Canucks winger Tanner Pearson, another Stanley Cup winner who leads by example, says: “I think our young guys are competitive enough that there’s a point in time where you’re pretty sick of losing, and you’ll probably do anything you can to turn it around. The last couple of years have been difficult, so I think and I hope we’re at that point.”

“Players in the league don’t realize how quickly a career just flies by,” Allvin says. “Talking about J.T. Miller now being 29, he’s got another seven years left here to kind of build his legacy. When anybody is going to talk about J.T. Miller or Bo Horvat or Elias Pettersson, nobody’s going to remember how many points they had.
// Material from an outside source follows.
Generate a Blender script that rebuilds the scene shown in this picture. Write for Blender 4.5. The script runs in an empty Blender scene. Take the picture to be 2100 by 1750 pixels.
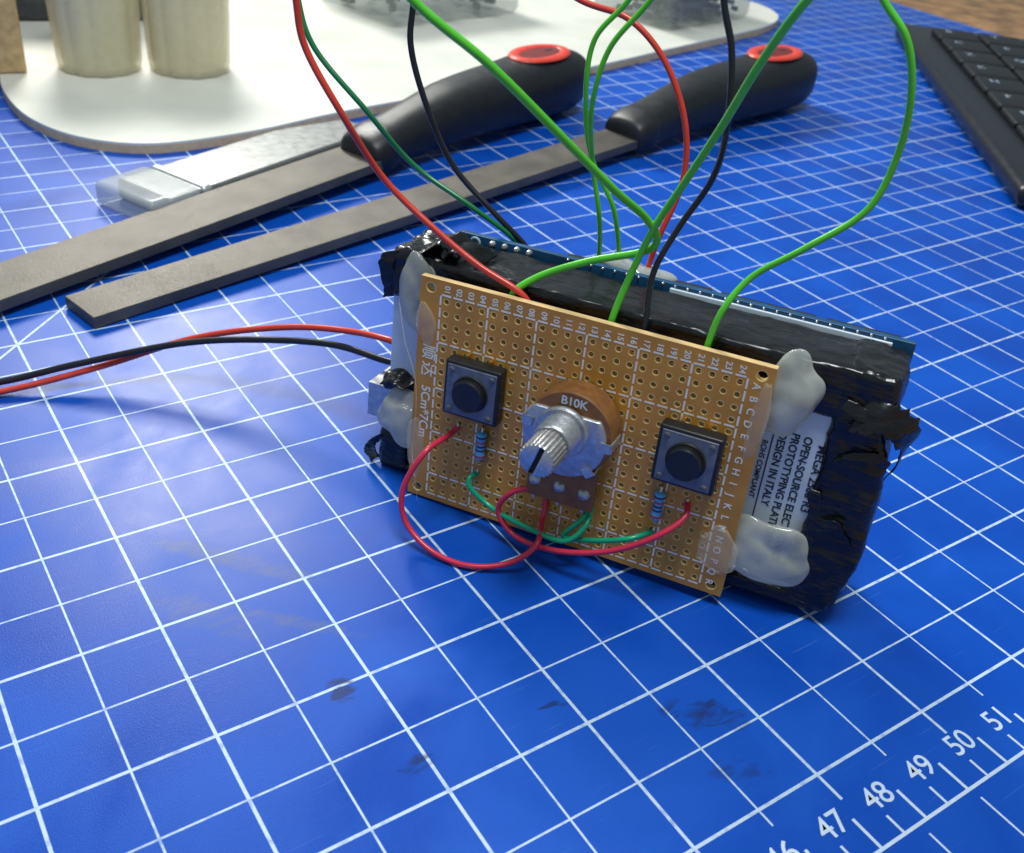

They’re going to remember how many Cups they won. When you look up at the rafters at Rogers Arena, there is a lot of good hockey players that have their jerseys retired here, and I bet every single one would change it for a Cup.

“I think that’s where this group needs to understand that we haven’t really done anything. As a team and as an organization, we have a lot of things to prove. Every single day we step out on the ice, we have something to prove.”